The devastated family of a motorcyclist who was killed after being hit by a car have urged other road users to be more aware of bikers to spare them the same heartache.

David Clarke, 56, formerly of Cross Street, Eye, died after his BMW motorbike was in a collision with the rear of Lynne Warden's Ford C-Max car on the A140 at Dickleburgh, near Diss.

Warden, 75, appeared at Norwich Crown Court for sentencing on Thursday (October 6) after being found guilty of causing death by careless driving following the fatal crash on January 10, 2020.

A statement released by Mr Clarke's family after sentencing said: "We as a family would like to take this opportunity to ask the public to please be much more aware of motorcycles on the road.

"This tragic incident has taken our beloved Dave from us, who was a father, grandfather, son, brother, uncle and friend to many."
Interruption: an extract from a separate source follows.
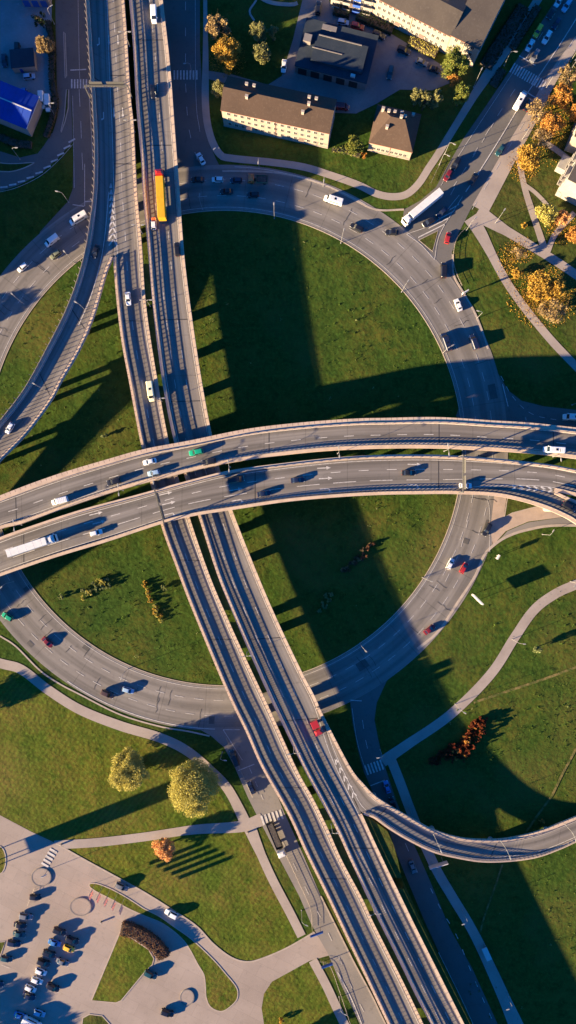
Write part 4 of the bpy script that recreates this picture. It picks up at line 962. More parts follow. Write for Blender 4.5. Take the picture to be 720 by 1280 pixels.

"We would like to say that we understand that this tragic error could have been anyone of us.

Diss Mercury: Lynne Warden has been found guilty of causing death by careless driving after David Clarke was killed in a crash on the A140Lynne Warden has been found guilty of causing death by careless driving after David Clarke was killed in a crash on the A140 (Image: Archant)

"But we urge people that if a mistake is made, especially one as catastrophic as this, to take responsibility for your mistake so that other families don't have to suffer the heartache that we have".

Mr Clarke, a father of three and grandfather of two, was described as a man who "always had a tale to tell" and would be missed every day by his family and friends.

It said: "Dave was a big man but he had to be to carry that big heart around - always thinking of others and full of fun and energy, known to his grandchildren as 'Grandad Bubbles'."

His family added he "roamed and worked all over the world with his best mate Andy" and took holidays around the world with his biker friends from the Diss area.

Warden, of Steggles Drive, Roydon, was given a 12 month community order, made up of 120 hours unpaid work.

Judge Katharine Moore said: "If you looked carefully, as you should've done you would've seen him."

The trial heard from Stephen Spence, prosecuting, the crash had been "a momentary error" by Warden with the "most tragic consequences".

Jude Durr, who represented Warden, said it was a "catastrophic misjudgment".

Warden was also banned from driving for 12 months and made the subject of a three-month curfew meaning she must remain at home between 7pm and 7am.

Speaking after the sentencing hearing, Andy Hughes from Norfolk Constabulary's Serious Collision Investigation Team said: "No outcome will ever compensate for the loss of a loved one.

"This collision was avoidable, our investigations found Warden left insufficient time and space to safely complete the manoeuvre into Moor Road and see the motorcyclist.

"The exact reason why she failed to identify the motorcyclist remains unclear.

“However, this shines a light on the need for drivers to be completely aware of their surroundings; ensure they have adequate time when carrying out such manoeuvres and be aware of vulnerable road users like motorcyclists.

"We would urge all drivers to look, check and look again to ensure they are safe to proceed.”